▸ **Prompt**:
Reproduce exactly, and only, the lines running from the start of the entries below to the line containing "SC.view_settings.exposure = 1.08;".

▸ **Data records**:
-- BEGIN --

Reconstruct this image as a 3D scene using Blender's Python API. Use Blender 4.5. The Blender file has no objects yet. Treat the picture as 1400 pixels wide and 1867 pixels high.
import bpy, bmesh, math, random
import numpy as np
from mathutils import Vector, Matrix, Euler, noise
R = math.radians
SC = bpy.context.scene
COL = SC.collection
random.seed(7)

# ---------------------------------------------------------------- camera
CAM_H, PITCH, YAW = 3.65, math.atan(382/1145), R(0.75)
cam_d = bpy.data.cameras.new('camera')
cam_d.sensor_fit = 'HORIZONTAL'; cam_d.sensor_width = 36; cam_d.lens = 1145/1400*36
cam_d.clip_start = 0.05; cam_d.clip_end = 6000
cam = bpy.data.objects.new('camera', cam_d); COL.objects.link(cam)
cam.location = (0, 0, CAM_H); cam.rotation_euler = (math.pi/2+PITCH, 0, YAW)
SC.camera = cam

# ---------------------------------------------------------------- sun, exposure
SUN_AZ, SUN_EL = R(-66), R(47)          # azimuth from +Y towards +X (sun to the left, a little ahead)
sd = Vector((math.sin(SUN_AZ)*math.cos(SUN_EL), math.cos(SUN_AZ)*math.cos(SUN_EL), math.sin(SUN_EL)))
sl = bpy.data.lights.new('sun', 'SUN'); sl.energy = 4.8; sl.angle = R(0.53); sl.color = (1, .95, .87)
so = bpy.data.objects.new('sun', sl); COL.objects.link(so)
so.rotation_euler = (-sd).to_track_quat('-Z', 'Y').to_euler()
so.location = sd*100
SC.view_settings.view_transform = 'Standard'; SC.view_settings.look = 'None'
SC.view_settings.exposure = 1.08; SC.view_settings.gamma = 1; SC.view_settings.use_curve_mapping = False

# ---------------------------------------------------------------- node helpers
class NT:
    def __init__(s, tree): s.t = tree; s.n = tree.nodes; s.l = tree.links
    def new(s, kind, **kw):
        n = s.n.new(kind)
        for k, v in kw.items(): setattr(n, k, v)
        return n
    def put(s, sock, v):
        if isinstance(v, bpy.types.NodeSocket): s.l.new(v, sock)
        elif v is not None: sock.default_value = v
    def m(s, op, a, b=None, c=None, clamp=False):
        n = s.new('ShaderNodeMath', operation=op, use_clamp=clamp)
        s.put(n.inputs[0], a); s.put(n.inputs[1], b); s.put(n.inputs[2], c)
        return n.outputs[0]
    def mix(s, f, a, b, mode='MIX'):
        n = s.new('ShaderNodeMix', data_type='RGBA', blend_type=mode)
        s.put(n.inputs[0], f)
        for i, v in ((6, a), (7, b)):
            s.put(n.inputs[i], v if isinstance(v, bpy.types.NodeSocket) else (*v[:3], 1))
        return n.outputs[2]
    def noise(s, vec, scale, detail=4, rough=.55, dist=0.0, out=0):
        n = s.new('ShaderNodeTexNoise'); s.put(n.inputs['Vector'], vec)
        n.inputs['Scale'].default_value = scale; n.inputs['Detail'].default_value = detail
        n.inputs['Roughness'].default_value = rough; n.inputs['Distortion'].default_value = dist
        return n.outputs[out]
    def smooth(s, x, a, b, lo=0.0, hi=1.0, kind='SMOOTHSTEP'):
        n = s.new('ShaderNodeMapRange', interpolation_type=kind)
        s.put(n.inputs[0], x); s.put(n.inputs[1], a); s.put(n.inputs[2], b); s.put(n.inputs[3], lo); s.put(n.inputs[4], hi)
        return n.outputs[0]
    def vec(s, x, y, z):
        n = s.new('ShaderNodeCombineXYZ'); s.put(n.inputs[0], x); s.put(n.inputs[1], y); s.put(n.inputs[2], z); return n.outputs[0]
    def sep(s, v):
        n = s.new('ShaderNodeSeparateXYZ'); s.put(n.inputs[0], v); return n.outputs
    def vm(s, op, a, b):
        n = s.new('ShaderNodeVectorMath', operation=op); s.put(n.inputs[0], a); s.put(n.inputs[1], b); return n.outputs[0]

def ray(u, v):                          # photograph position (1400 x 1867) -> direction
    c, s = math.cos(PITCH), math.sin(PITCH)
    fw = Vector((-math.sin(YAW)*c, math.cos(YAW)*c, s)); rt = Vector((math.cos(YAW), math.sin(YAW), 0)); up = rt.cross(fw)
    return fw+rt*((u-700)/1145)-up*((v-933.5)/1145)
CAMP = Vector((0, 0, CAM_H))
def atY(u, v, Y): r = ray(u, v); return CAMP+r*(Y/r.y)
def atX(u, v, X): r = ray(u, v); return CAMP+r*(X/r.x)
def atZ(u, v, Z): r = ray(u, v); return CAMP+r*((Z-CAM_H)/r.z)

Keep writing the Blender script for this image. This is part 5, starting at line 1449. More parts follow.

-- END --

▸ **Written response**:
Reconstruct this image as a 3D scene using Blender's Python API. Use Blender 4.5. The Blender file has no objects yet. Treat the picture as 1400 pixels wide and 1867 pixels high.
import bpy, bmesh, math, random
import numpy as np
from mathutils import Vector, Matrix, Euler, noise
R = math.radians
SC = bpy.context.scene
COL = SC.collection
random.seed(7)

# ---------------------------------------------------------------- camera
CAM_H, PITCH, YAW = 3.65, math.atan(382/1145), R(0.75)
cam_d = bpy.data.cameras.new('camera')
cam_d.sensor_fit = 'HORIZONTAL'; cam_d.sensor_width = 36; cam_d.lens = 1145/1400*36
cam_d.clip_start = 0.05; cam_d.clip_end = 6000
cam = bpy.data.objects.new('camera', cam_d); COL.objects.link(cam)
cam.location = (0, 0, CAM_H); cam.rotation_euler = (math.pi/2+PITCH, 0, YAW)
SC.camera = cam

# ---------------------------------------------------------------- sun, exposure
SUN_AZ, SUN_EL = R(-66), R(47)          # azimuth from +Y towards +X (sun to the left, a little ahead)
sd = Vector((math.sin(SUN_AZ)*math.cos(SUN_EL), math.cos(SUN_AZ)*math.cos(SUN_EL), math.sin(SUN_EL)))
sl = bpy.data.lights.new('sun', 'SUN'); sl.energy = 4.8; sl.angle = R(0.53); sl.color = (1, .95, .87)
so = bpy.data.objects.new('sun', sl); COL.objects.link(so)
so.rotation_euler = (-sd).to_track_quat('-Z', 'Y').to_euler()
so.location = sd*100
SC.view_settings.view_transform = 'Standard'; SC.view_settings.look = 'None'
SC.view_settings.exposure = 1.08; SC.view_settings.gamma = 1; SC.view_settings.use_curve_mapping = False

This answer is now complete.